**Task to carry out**
Repeat every line, exactly, from the very first through the one where "return m, nt, nt.nodes, nt.links, nt.nodes['Principled" appears. Add nothing else.

**Stored data**
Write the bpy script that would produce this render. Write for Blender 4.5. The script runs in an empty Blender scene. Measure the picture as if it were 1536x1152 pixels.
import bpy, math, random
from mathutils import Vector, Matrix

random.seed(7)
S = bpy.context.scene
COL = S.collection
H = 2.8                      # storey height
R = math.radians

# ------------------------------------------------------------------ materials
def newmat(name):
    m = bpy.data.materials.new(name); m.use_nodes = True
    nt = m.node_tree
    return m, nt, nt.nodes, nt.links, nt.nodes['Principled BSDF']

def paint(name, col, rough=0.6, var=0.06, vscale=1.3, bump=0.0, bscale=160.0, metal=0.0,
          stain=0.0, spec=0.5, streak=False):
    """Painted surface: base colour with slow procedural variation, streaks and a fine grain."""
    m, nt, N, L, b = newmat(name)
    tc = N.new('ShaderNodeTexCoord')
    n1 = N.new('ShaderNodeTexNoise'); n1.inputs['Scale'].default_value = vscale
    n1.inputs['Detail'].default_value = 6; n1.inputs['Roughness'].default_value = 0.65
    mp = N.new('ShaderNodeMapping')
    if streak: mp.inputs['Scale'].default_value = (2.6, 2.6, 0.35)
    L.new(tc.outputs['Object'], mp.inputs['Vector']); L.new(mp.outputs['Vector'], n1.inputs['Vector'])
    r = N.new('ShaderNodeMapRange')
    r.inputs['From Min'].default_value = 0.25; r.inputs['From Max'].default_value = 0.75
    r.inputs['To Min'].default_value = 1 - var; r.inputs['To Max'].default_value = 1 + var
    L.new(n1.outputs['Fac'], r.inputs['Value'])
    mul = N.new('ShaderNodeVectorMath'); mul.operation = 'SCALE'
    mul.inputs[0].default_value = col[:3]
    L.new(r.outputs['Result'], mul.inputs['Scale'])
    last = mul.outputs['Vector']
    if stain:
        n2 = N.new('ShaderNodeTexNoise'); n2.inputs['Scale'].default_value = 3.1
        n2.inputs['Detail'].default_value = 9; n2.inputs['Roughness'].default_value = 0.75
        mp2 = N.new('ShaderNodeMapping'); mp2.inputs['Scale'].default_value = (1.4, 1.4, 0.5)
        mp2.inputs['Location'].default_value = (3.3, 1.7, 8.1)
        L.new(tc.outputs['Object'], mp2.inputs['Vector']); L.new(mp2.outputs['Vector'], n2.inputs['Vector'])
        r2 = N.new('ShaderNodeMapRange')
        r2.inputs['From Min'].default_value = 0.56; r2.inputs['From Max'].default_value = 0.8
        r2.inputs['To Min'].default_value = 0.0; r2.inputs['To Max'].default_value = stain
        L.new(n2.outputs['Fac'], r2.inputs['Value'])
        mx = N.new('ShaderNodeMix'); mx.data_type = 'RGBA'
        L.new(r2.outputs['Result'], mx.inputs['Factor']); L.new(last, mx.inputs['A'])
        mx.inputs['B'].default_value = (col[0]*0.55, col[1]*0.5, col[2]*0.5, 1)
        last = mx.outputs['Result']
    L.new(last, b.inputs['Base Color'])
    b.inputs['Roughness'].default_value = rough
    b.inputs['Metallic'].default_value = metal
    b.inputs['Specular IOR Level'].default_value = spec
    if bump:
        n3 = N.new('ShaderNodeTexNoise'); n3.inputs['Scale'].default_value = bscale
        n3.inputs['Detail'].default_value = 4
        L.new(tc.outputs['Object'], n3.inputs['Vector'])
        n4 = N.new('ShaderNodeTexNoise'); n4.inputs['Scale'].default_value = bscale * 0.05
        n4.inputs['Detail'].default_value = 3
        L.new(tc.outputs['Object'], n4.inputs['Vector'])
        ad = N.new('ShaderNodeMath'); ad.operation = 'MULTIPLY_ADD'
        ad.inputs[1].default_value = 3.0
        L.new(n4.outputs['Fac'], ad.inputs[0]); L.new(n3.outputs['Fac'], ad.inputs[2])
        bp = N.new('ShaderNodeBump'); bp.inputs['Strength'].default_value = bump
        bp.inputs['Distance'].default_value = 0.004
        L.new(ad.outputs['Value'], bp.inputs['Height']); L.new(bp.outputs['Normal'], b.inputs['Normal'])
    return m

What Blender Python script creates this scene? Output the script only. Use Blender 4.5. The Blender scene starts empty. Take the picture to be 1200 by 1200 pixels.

**Final result**
Write the bpy script that would produce this render. Write for Blender 4.5. The script runs in an empty Blender scene. Measure the picture as if it were 1536x1152 pixels.
import bpy, math, random
from mathutils import Vector, Matrix

random.seed(7)
S = bpy.context.scene
COL = S.collection
H = 2.8                      # storey height
R = math.radians

# ------------------------------------------------------------------ materials
def newmat(name):
    m = bpy.data.materials.new(name); m.use_nodes = True
    nt = m.node_tree
    return m, nt, nt.nodes, nt.links, nt.nodes['Principled BSDF']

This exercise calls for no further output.